::: RECORDED INFORMATION :::
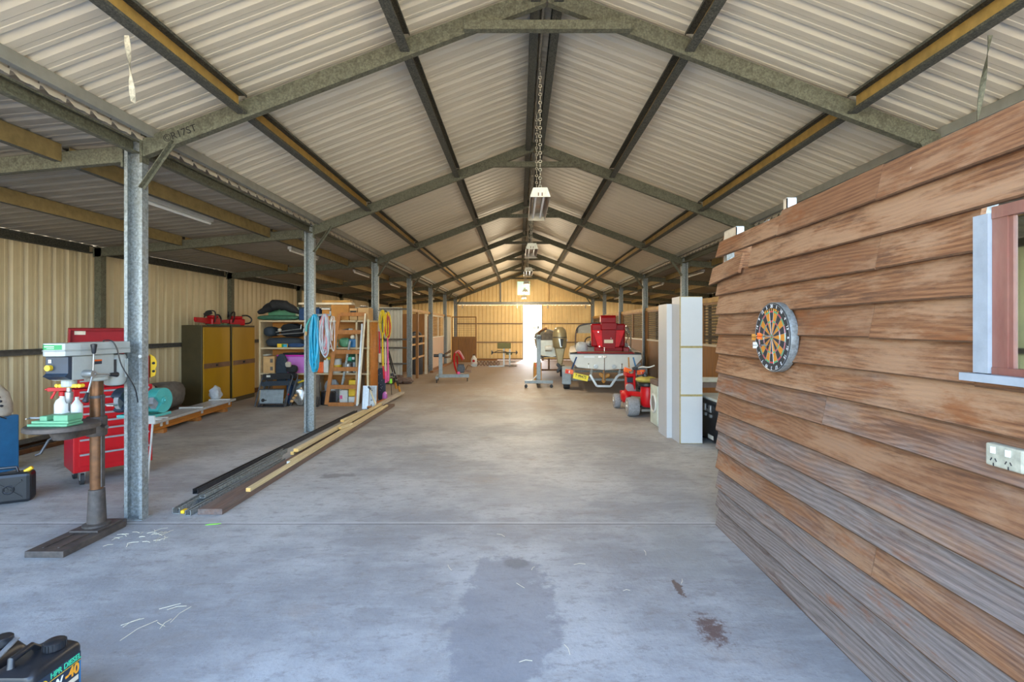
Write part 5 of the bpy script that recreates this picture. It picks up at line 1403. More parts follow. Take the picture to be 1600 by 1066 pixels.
mb = MB(); mb.bar(at(579.5, 609, 9.64), at(575.5, 604, 9.64), .05, .03); t.p('head', mb, dark_steel, bevel=.004)
t = Thing('floor_broom', 'reddish timber broom head with dark bristles on the floor by the loading ramps', 'broom', (X(586, 9.9), 10.0, 0), w=True)
a, b = fl(576, 641), fl(603, 627)
mb = MB(); mb.bar(a + Vector((0, 0, .055)), b + Vector((0, 0, .055)), .07, .03); t.p('broom_head', mb, ladder_wood, bevel=.005)
mb = MB(); mb.bar(a + Vector((0, 0, .02)), b + Vector((0, 0, .02)), .06, .038); t.p('bristles', mb, navy)

def hose_coil(name, label, cx, cy, zt, zb, w, n, r, mats, seed, strands=None):
    """loops hanging from a hook"""
    rnd = random.Random(seed)
    t = Thing(name, label, 'hose', (cx, cy, zb), w=True)
    for k in range(n):
        ww = w * (.35 + .65 * k / max(1, n - 1)) * rnd.uniform(.85, 1.1); bot = zb + rnd.uniform(0, .22); oy = rnd.uniform(-.04, .04); ox = rnd.uniform(-.012, .012)
        pts = []
        for i in range(22):
            a = 2 * PI * i / 22
            sz = math.sin(a)
            z = (zt + bot) / 2 + (zt - bot) / 2 * math.cos(a)
            x = cx + ox + ww * sz * (.55 + .45 * (1 - (z - bot) / (zt - bot)))
            pts.append((x, cy + oy + .03 * math.sin(a * 2 + k), z))
        mb = MB(); mb.tube(pts, r, 6, closed=True)
        t.p('hose_loop', mb, mats[k % len(mats)], smooth=True)
    return t
hose_coil('hanging_hose', 'bundle of sky blue hose hanging on the second left column', -3.09, 7.44, 1.80, .93, .08, 15, .013, [hose_blue], 5)
hose_coil('hanging_hose', 'bundle of grey and pink hose hanging right of the blue hose', -2.93, 7.42, 1.81, 1.14, .085, 15, .010, [hose_grey, hose_pink, hose_grey], 6)
hose_coil('coiled_cable', 'thin white cable loop hanging lowest right of the grey and pink hose', -2.80, 7.38, 1.78, 1.20, .05, 2, .005, [white_pl], 8)
mb = MB(); mb.bar((-3.145, 7.5, 1.80), (-2.84, 7.43, 1.80), .03, .03); mb.bar((-2.85, 7.43, 1.80), (-2.85, 7.43, 1.86), .02, .02)
one('hose_bracket', 'steel bracket on the second left column that carries the hoses', 'bracket', mb, galv)
t = Thing('hose_end', 'loose teal hose end with brass fitting across the second left column', 'hose', (-3.2, 7.5, 1.5), w=True)
mb = MB(); mb.tube(spline([(-3.1, 7.46, 1.79), (-3.18, 7.49, 1.74), (-3.235, 7.50, 1.64), (-3.245, 7.50, 1.55)], 5), .016, 8); t.p('hose_length', mb, teal, smooth=True)
mb = MB(); mb.cyl((-3.245, 7.50, 1.549), (-3.25, 7.50, 1.49), .018, seg=10); t.p('fitting', mb, cardboard2, smooth=True)
# ------------------------------------------------------------------ ski and fishing gear on the third left column
K2 = YK[2]
mb = MB(); mb.bar((-3.145, K2 + .03, 2.0), (-2.86, K2 - .05, 2.0), .03, .03); mb.bar((-3.145, K2 + .03, 1.72), (-2.88, K2 - .05, 1.72), .025, .025)
one('hook_bar', 'grey hook bar with pegs on the third left column', 'bracket', mb, galv)
def hang(name, label, cat, px, top, bot, w, m, d=K2 - .1, n=4, seed=1, r=.012):
    rnd = random.Random(seed); t = Thing(name, label, cat, tuple(at(px, bot, d)), w=True)
    for k in range(n):
        c = at(px, 0, d).x; zt, zb = Zt(top, d), Zt(bot, d) + rnd.uniform(0, .12); ww = w * rnd.uniform(.4, 1)
        mb = MB(); mb.tube([(c + ww * math.sin(a) + .01 * k, d + .02 * math.cos(a * 2 + k), (zt + zb) / 2 + (zt - zb) / 2 * math.cos(a)) for a in [2 * PI * i / 18 for i in range(18)]], r, 6, closed=True)
        t.p('rope_loop', mb, m if not isinstance(m, list) else m[k % len(m)], smooth=True)
hang('hanging_rope', 'yellow tow rope loops hanging at the top of the third left column', 'rope', 597, 485, 528, .06, strap_y, n=4, seed=2)
hang('hanging_rope', 'yellow and red tow rope loops hanging right of the plain yellow ones', 'rope', 604.5, 488, 530, .06, [strap_y, strap_r, strap_y], n=5, seed=3)
hang('hanging_strap', 'black strap loop hanging widest on the third left column', 'strap', 602, 486, 535, .15, black, n=2, seed=4, r=.008)
def pole(name, label, cat, px0, py0, px1, py1, d0, d1, r, m, grip=None):
    t = Thing(name, label, cat, tuple(at(px0, py0, d0)), w=True)
    a, b = at(px0, py0, d0), at(px1, py1, d1); a.z = max(a.z, .012)
    mb = MB(); mb.cyl(a, b, r, r * .7, 10); t.p('shaft', mb, m, smooth=True)
    if grip:
        mb = MB(); mb.cyl(a, a.lerp(b, .28), r * 1.5, seg=10); t.p('grip', mb, grip, smooth=True)
    return t, a, b
pole('ski_pole', 'red pole hanging left of the yellow strap on the third left column', 'pole', 593.5, 566, 592.5, 518, K2 - .13, K2 - .1, .022, strap_r, cream)
pole('ski_strap', 'long yellow strap hanging in the middle of the third left column gear', 'strap', 598.6, 572, 597.5, 520, K2 - .15, K2 - .12, .024, strap_y)
pole('hanging_ski_pole', 'crimson pole below the long yellow strap', 'pole', 600.5, 592, 598.5, 570, K2 - .16, K2 - .15, .024, strap_r)
pole('hanging_ski_pole', 'cream pole hanging between the yellow strap and the pink pole', 'pole', 603, 598, 602, 535, K2 - .14, K2 - .12, .018, cream, strap_p)
pole('ski_pole', 'pink pole hanging right of the cream one', 'pole', 606.8, 596, 605.5, 528, K2 - .16, K2 - .12, .022, strap_p)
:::
▸ WRITTEN TASK: Without the pictures, retype the whole of the material above exactly.

▸ WRITTEN ANSWER:
Write part 5 of the bpy script that recreates this picture. It picks up at line 1403. More parts follow. Take the picture to be 1600 by 1066 pixels.
mb = MB(); mb.bar(at(579.5, 609, 9.64), at(575.5, 604, 9.64), .05, .03); t.p('head', mb, dark_steel, bevel=.004)
t = Thing('floor_broom', 'reddish timber broom head with dark bristles on the floor by the loading ramps', 'broom', (X(586, 9.9), 10.0, 0), w=True)
a, b = fl(576, 641), fl(603, 627)
mb = MB(); mb.bar(a + Vector((0, 0, .055)), b + Vector((0, 0, .055)), .07, .03); t.p('broom_head', mb, ladder_wood, bevel=.005)
mb = MB(); mb.bar(a + Vector((0, 0, .02)), b + Vector((0, 0, .02)), .06, .038); t.p('bristles', mb, navy)

def hose_coil(name, label, cx, cy, zt, zb, w, n, r, mats, seed, strands=None):
    """loops hanging from a hook"""
    rnd = random.Random(seed)
    t = Thing(name, label, 'hose', (cx, cy, zb), w=True)
    for k in range(n):
        ww = w * (.35 + .65 * k / max(1, n - 1)) * rnd.uniform(.85, 1.1); bot = zb + rnd.uniform(0, .22); oy = rnd.uniform(-.04, .04); ox = rnd.uniform(-.012, .012)
        pts = []
        for i in range(22):
            a = 2 * PI * i / 22
            sz = math.sin(a)
            z = (zt + bot) / 2 + (zt - bot) / 2 * math.cos(a)
            x = cx + ox + ww * sz * (.55 + .45 * (1 - (z - bot) / (zt - bot)))
            pts.append((x, cy + oy + .03 * math.sin(a * 2 + k), z))
        mb = MB(); mb.tube(pts, r, 6, closed=True)
        t.p('hose_loop', mb, mats[k % len(mats)], smooth=True)
    return t
hose_coil('hanging_hose', 'bundle of sky blue hose hanging on the second left column', -3.09, 7.44, 1.80, .93, .08, 15, .013, [hose_blue], 5)
hose_coil('hanging_hose', 'bundle of grey and pink hose hanging right of the blue hose', -2.93, 7.42, 1.81, 1.14, .085, 15, .010, [hose_grey, hose_pink, hose_grey], 6)
hose_coil('coiled_cable', 'thin white cable loop hanging lowest right of the grey and pink hose', -2.80, 7.38, 1.78, 1.20, .05, 2, .005, [white_pl], 8)
mb = MB(); mb.bar((-3.145, 7.5, 1.80), (-2.84, 7.43, 1.80), .03, .03); mb.bar((-2.85, 7.43, 1.80), (-2.85, 7.43, 1.86), .02, .02)
one('hose_bracket', 'steel bracket on the second left column that carries the hoses', 'bracket', mb, galv)
t = Thing('hose_end', 'loose teal hose end with brass fitting across the second left column', 'hose', (-3.2, 7.5, 1.5), w=True)
mb = MB(); mb.tube(spline([(-3.1, 7.46, 1.79), (-3.18, 7.49, 1.74), (-3.235, 7.50, 1.64), (-3.245, 7.50, 1.55)], 5), .016, 8); t.p('hose_length', mb, teal, smooth=True)
mb = MB(); mb.cyl((-3.245, 7.50, 1.549), (-3.25, 7.50, 1.49), .018, seg=10); t.p('fitting', mb, cardboard2, smooth=True)
# ------------------------------------------------------------------ ski and fishing gear on the third left column
K2 = YK[2]
mb = MB(); mb.bar((-3.145, K2 + .03, 2.0), (-2.86, K2 - .05, 2.0), .03, .03); mb.bar((-3.145, K2 + .03, 1.72), (-2.88, K2 - .05, 1.72), .025, .025)
one('hook_bar', 'grey hook bar with pegs on the third left column', 'bracket', mb, galv)
def hang(name, label, cat, px, top, bot, w, m, d=K2 - .1, n=4, seed=1, r=.012):
    rnd = random.Random(seed); t = Thing(name, label, cat, tuple(at(px, bot, d)), w=True)
    for k in range(n):
        c = at(px, 0, d).x; zt, zb = Zt(top, d), Zt(bot, d) + rnd.uniform(0, .12); ww = w * rnd.uniform(.4, 1)
        mb = MB(); mb.tube([(c + ww * math.sin(a) + .01 * k, d + .02 * math.cos(a * 2 + k), (zt + zb) / 2 + (zt - zb) / 2 * math.cos(a)) for a in [2 * PI * i / 18 for i in range(18)]], r, 6, closed=True)
        t.p('rope_loop', mb, m if not isinstance(m, list) else m[k % len(m)], smooth=True)
hang('hanging_rope', 'yellow tow rope loops hanging at the top of the third left column', 'rope', 597, 485, 528, .06, strap_y, n=4, seed=2)
hang('hanging_rope', 'yellow and red tow rope loops hanging right of the plain yellow ones', 'rope', 604.5, 488, 530, .06, [strap_y, strap_r, strap_y], n=5, seed=3)
hang('hanging_strap', 'black strap loop hanging widest on the third left column', 'strap', 602, 486, 535, .15, black, n=2, seed=4, r=.008)
def pole(name, label, cat, px0, py0, px1, py1, d0, d1, r, m, grip=None):
    t = Thing(name, label, cat, tuple(at(px0, py0, d0)), w=True)
    a, b = at(px0, py0, d0), at(px1, py1, d1); a.z = max(a.z, .012)
    mb = MB(); mb.cyl(a, b, r, r * .7, 10); t.p('shaft', mb, m, smooth=True)
    if grip:
        mb = MB(); mb.cyl(a, a.lerp(b, .28), r * 1.5, seg=10); t.p('grip', mb, grip, smooth=True)
    return t, a, b
pole('ski_pole', 'red pole hanging left of the yellow strap on the third left column', 'pole', 593.5, 566, 592.5, 518, K2 - .13, K2 - .1, .022, strap_r, cream)
pole('ski_strap', 'long yellow strap hanging in the middle of the third left column gear', 'strap', 598.6, 572, 597.5, 520, K2 - .15, K2 - .12, .024, strap_y)
pole('hanging_ski_pole', 'crimson pole below the long yellow strap', 'pole', 600.5, 592, 598.5, 570, K2 - .16, K2 - .15, .024, strap_r)
pole('hanging_ski_pole', 'cream pole hanging between the yellow strap and the pink pole', 'pole', 603, 598, 602, 535, K2 - .14, K2 - .12, .018, cream, strap_p)
pole('ski_pole', 'pink pole hanging right of the cream one', 'pole', 606.8, 596, 605.5, 528, K2 - .16, K2 - .12, .022, strap_p)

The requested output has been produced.